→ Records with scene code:

▬▬▬▬▬▬

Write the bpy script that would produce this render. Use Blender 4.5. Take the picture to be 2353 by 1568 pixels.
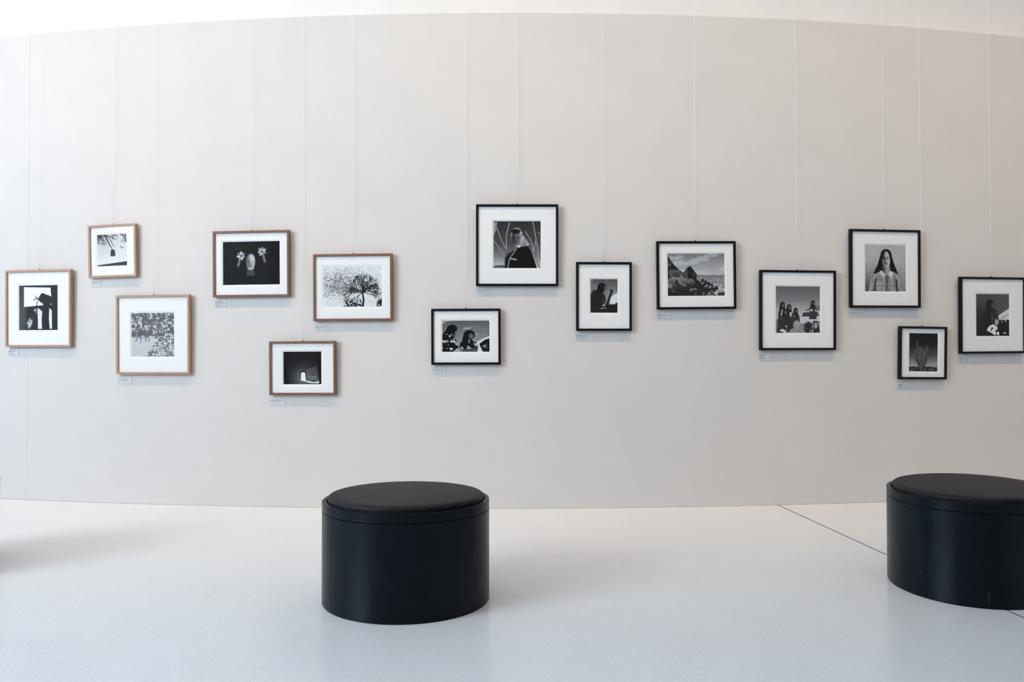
import bpy, bmesh, math, random
import numpy as np
from mathutils import Matrix, Vector

# ------------------------------------------------------------------ clear
for o in list(bpy.data.objects):
    bpy.data.objects.remove(o, do_unlink=True)
SC = bpy.context.scene
COL = SC.collection
RAD = math.radians

# ------------------------------------------------------------------ camera
PITCH, ROLL, CAM_H = RAD(0.9), RAD(-0.109), 1.11
cp, sp, cr, sr = math.cos(PITCH), math.sin(PITCH), math.cos(ROLL), math.sin(ROLL)
cam_d = bpy.data.cameras.new('camera')
cam_d.sensor_width = 36.0
cam_d.lens = 36.0 * 1700.0 / 2353.0
cam_d.clip_start = 0.05
cam_d.clip_end = 200
cam = bpy.data.objects.new('camera', cam_d)
COL.objects.link(cam)
_r = Vector((cr, -sp * sr, cp * sr))
_u = Vector((-sr, -sp * cr, cp * cr))
_b = Vector((0, -cp, -sp))
cam.matrix_world = Matrix(((_r.x, _u.x, _b.x, 0), (_r.y, _u.y, _b.y, 0), (_r.z, _u.z, _b.z, CAM_H), (0, 0, 0, 1)))
SC.camera = cam

# ------------------------------------------------------------------ sky light and exposure
world = bpy.data.worlds.new('sky')
SC.world = world
world.use_nodes = True
bg = world.node_tree.nodes['Background']
bg.inputs['Color'].default_value = (0.80, 0.90, 1.0, 1)
bg.inputs['Strength'].default_value = 24.0
SC.view_settings.view_transform = 'Standard'
SC.view_settings.look = 'None'
SC.view_settings.gamma = 1.0
SC.view_settings.use_curve_mapping = False
SC.view_settings.exposure = 0.07
WASH_POWER = 9.5
WASH_COLOUR = (1.0, 0.70, 0.43)


def portal(name, loc, rot, sx, sy):
    d = bpy.data.lights.new(name, 'AREA')
    d.shape = 'RECTANGLE'
    d.size, d.size_y = sx, sy
    d.cycles.is_portal = True
    o = bpy.data.objects.new(name, d)
    COL.objects.link(o)
    o.location = loc
    o.rotation_euler = rot
    return o


# room extents
XL, XR, YB, CEIL = -10.0, 8.5, -9.5, 6.8
WIN_L = (-6.6, -0.1, 3.2, 6.4)
ADDED_L = (2.6, 7.4, 0.05, 2.7)  # unseen opening, added to put a blue sheen on the stools
portal('daylight_portal', (XL + 0.02, (WIN_L[0] + WIN_L[1]) / 2, (WIN_L[2] + WIN_L[3]) / 2), (0, RAD(-90), 0), WIN_L[3] - WIN_L[2], WIN_L[1] - WIN_L[0])

# ------------------------------------------------------------------ wall geometry
D, R, X0, WALL_H = 5.279, 18.95, -0.06, 3.553


def wall_xy(deg, off=0.0):
    a = RAD(deg)
    r = R + off
    return X0 + r * math.sin(a), D + R - r * math.cos(a)


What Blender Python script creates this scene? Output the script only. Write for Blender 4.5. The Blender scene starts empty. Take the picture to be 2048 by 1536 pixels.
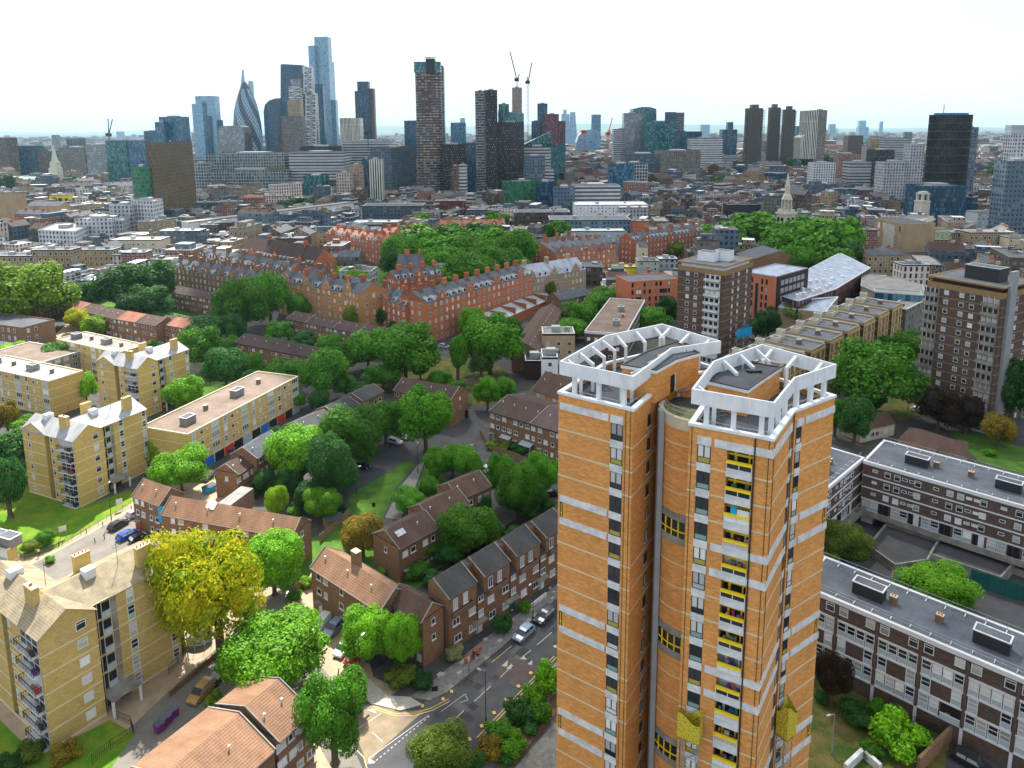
import bpy, math, random
from mathutils import Vector, Matrix
random.seed(7)
S = bpy.context.scene
COL = S.collection
R = math.radians
# ---------------- camera
FX, CX, CY, PITCH, ROLL, CAMH = 1458., 1024., 506., R(9.73), R(0.3), 82.
FW = Vector((0, math.cos(PITCH), -math.sin(PITCH)))
_u = Vector((0, math.sin(PITCH), math.cos(PITCH))); _r = Vector((1, 0, 0))
RT = _r*math.cos(ROLL) - _u*math.sin(ROLL)
UP = _u*math.cos(ROLL) + _r*math.sin(ROLL)
cd = bpy.data.cameras.new('camera'); cam = bpy.data.objects.new('camera', cd); COL.objects.link(cam)
cd.sensor_width = 36; cd.lens = FX/2048*36; cd.shift_y = -(768-CY)/2048
cd.clip_start = 1; cd.clip_end = 60000
m = Matrix((RT, UP, -FW)).transposed().to_4x4(); m.translation = (0, 0, CAMH); cam.matrix_world = m
S.camera = cam
# ---------------- sky and sun
SUN_EL, SUN_AZ = R(52), R(-14)          # azimuth measured from +Y towards +X
sd = Vector((math.sin(SUN_AZ)*math.cos(SUN_EL), math.cos(SUN_AZ)*math.cos(SUN_EL), math.sin(SUN_EL)))
W = bpy.data.worlds.new('World'); S.world = W; W.use_nodes = True
nt = W.node_tree; nt.nodes.clear()
o_ = nt.nodes.new('ShaderNodeOutputWorld'); bg = nt.nodes.new('ShaderNodeBackground')
sky = nt.nodes.new('ShaderNodeTexSky'); sky.sky_type = 'NISHITA'; sky.sun_disc = False
sky.sun_elevation = SUN_EL; sky.sun_rotation = SUN_AZ; sky.air_density = 1.2; sky.dust_density = 3.0; sky.altitude = 50
mx = nt.nodes.new('ShaderNodeMix'); mx.data_type = 'RGBA'; mx.inputs[0].default_value = 0.85
tc = nt.nodes.new('ShaderNodeTexCoord'); nz = nt.nodes.new('ShaderNodeTexNoise')
mp = nt.nodes.new('ShaderNodeMapping'); mp.inputs['Scale'].default_value = (1, 1, 5)
nz.inputs['Scale'].default_value = 2.2; nz.inputs['Detail'].default_value = 5
cr = nt.nodes.new('ShaderNodeValToRGB')
cr.color_ramp.elements[0].position = .35; cr.color_ramp.elements[0].color = (8.6, 9.3, 10.2, 1)
cr.color_ramp.elements[1].position = .6; cr.color_ramp.elements[1].color = (9.5, 10.1, 10.9, 1)
L = nt.links.new
L(tc.outputs['Generated'], mp.inputs['Vector']); L(mp.outputs[0], nz.inputs['Vector']); L(nz.outputs['Fac'], cr.inputs[0])
L(sky.outputs[0], mx.inputs[6]); L(cr.outputs[0], mx.inputs[7]); L(mx.outputs[2], bg.inputs[0])
bg.inputs[1].default_value = 0.055; L(bg.outputs[0], o_.inputs[0])
sl = bpy.data.lights.new('sun', 'SUN'); sl.energy = 5.0; sl.angle = R(0.6); sl.color = (1, .955, .86)
so = bpy.data.objects.new('sun', sl); COL.objects.link(so); so.rotation_euler = sd.to_track_quat('Z', 'Y').to_euler()
S.view_settings.view_transform = 'Standard'; S.view_settings.look = 'None'
S.view_settings.exposure = 1.2; S.view_settings.gamma = 1
S.render.engine = 'CYCLES'; S.cycles.use_denoising = True
S.cycles.max_bounces = 5; S.cycles.diffuse_bounces = 2; S.cycles.glossy_bounces = 2; S.cycles.transmission_bounces = 2
S.cycles.volume_bounces = 0; S.cycles.transparent_max_bounces = 4

# ---------------- measuring helpers: photo pixel -> real place at height z
def P(x, y, z=0.):
    d = FW + RT*((x-CX)/FX) + UP*((CY-y)/FX)
    t = (z-CAMH)/d.z
    return Vector((d.x*t, d.y*t, z))
def G(x, y, z=0.):
    p = P(x, y, z); return (p.x, p.y)
def atD(x, y, D):                       # point seen at pixel, at forward distance D
    d = FW + RT*((x-CX)/FX) + UP*((CY-y)/FX); t = D/d.y
    return Vector((d.x*t, D, CAMH+d.z*t))
def proj(X, Y, Z):
    d = Vector((X, Y, Z-CAMH)); k = d.dot(FW)
    return CX+FX*d.dot(RT)/k, CY-FX*d.dot(UP)/k

# ---------------- materials
class NB:
    def __init__(s, name):
        s.m = bpy.data.materials.new(name); s.m.use_nodes = True; s.t = s.m.node_tree
        s.b = s.t.nodes['Principled BSDF']; s.tc = None
    def n(s, typ, ins=None, **kw):
        x = s.t.nodes.new('ShaderNode'+typ)
        for k, v in kw.items(): setattr(x, k, v)
        for k, v in (ins or {}).items():
            if isinstance(v, bpy.types.NodeSocket): s.t.links.new(v, x.inputs[k])
            else: x.inputs[k].default_value = v
        return x
    def math(s, op, a, b=0., c=None):
        d = {0: a, 1: b}
        if c is not None: d[2] = c
        return s.n('Math', d, operation=op).outputs[0]
    def mix(s, f, a, b, bt='MIX'):
        x = s.n('Mix', {0: f, 6: a, 7: b}, data_type='RGBA', blend_type=bt); return x.outputs[2]
    def co(s, which='Object', scale=(1, 1, 1)):
        if not s.tc: s.tc = s.n('TexCoord')
        return s.n('Mapping', {0: s.tc.outputs[which], 3: scale}).outputs[0]
    def noise(s, scale, which='Object', sc=(1, 1, 1), det=3, rough=.6):
        return s.n('TexNoise', {'Vector': s.co(which, sc), 'Scale': scale, 'Detail': det, 'Roughness': rough}).outputs['Fac']
    def set(s, **kw):
        for k, v in kw.items():
            k = {'col': 'Base Color', 'rough': 'Roughness', 'metal': 'Metallic', 'spec': 'Specular IOR Level', 'nrm': 'Normal'}.get(k, k)
            if isinstance(v, bpy.types.NodeSocket): s.t.links.new(v, s.b.inputs[k])
            else: s.b.inputs[k].default_value = v
        return s.m
def c4(c, k=1.): return (c[0]*k, c[1]*k, c[2]*k, 1)
def obj_rand(b): return b.n('ObjectInfo').outputs['Random']
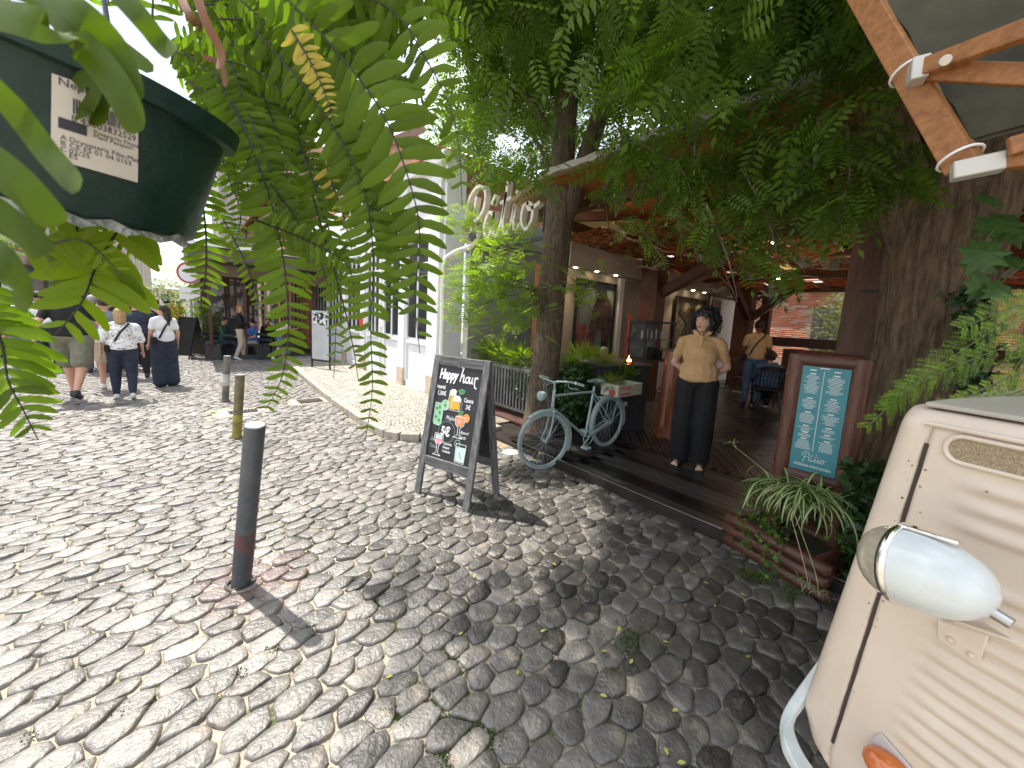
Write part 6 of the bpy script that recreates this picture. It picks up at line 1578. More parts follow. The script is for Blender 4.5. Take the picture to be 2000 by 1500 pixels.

▬▬▬▬▬▬

→ GIVEN REQUEST: All lines holding the word "render" should be picked out and copied.

→ RESULT:
Write the bpy script that would produce this render. Use Blender 4.5. Take the picture to be 2353 by 1568 pixels.
S.render.engine = 'CYCLES'; S.cycles.use_denoising = True